Located on Town Center in Bedford, Mass., The Patriot statue isn’t old, but celebrates something that is SUPER OLD.

The Patriot is flying the Bedford flag, which is the oldest complete flag to exist in the United States. Physical evidence and its stylings date its origin in the early 1700s.
“It is celebrated as the flag carried by the Bedford Minuteman, Nathaniel Page, to the Concord Bridge on April 19, 1775, the beginning of the American Revolution, but it was already an antique on that day,” according to the Bedford, Mass., website. “It was made for a cavalry troop of the Massachusetts Bay militia early in the colonial struggle for the continent that we call ‘the French and Indian Wars.'”
After the battle on April 19, 1775, the flag was returned to the Page farm. It seemed the flag’s role was over. In the early 1800s, Nathaniel’s youngest daughter Ruhamah went so far as to rip the fringe from it. She later lamented to A. E. Brown, “I took that silver fringe from that old flag when I was a giddy girl, and trimmed a dress for a military ball. I was never more sorry for anything than that which resulted in the loss of the fringe.”

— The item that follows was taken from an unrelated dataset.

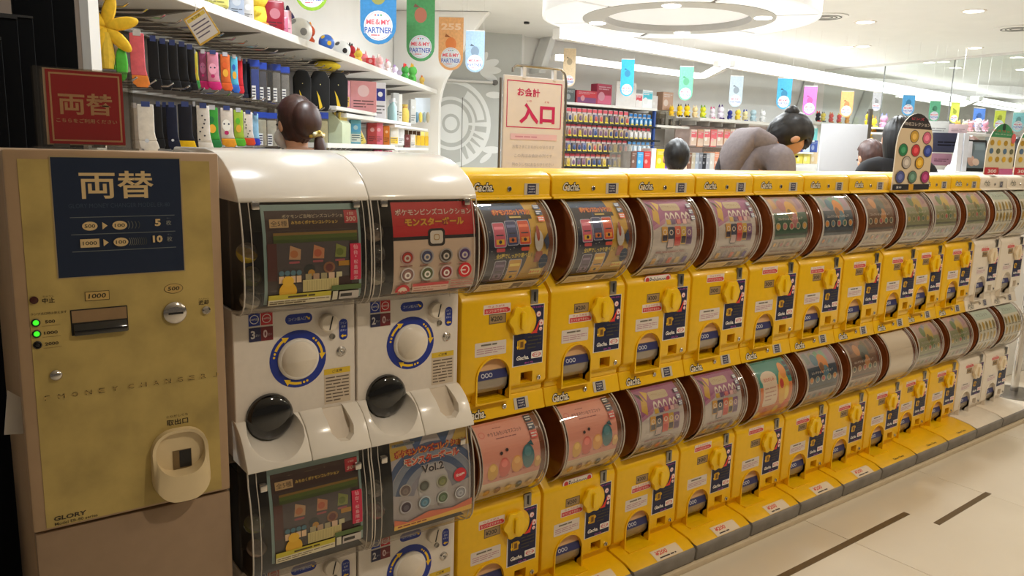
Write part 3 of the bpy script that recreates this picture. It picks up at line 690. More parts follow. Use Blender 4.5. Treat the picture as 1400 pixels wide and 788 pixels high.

In 1885, a Page family member donated the flag to the Town of Bedford and since that time has been kept by the trustees of the Bedford Free Public Library. The original flag can still be viewed at the Bedford Library, where it is kept in a special room protecting it from heat, light and humidity.
The Latin words on the flag mean “Conquer or Die.” As parting gift, friends bought us a replica of the Bedford flag, and it is one of the first things we hung on the walls of our California house.
The Patriot was sculpted by Bruce Papitto in 2000.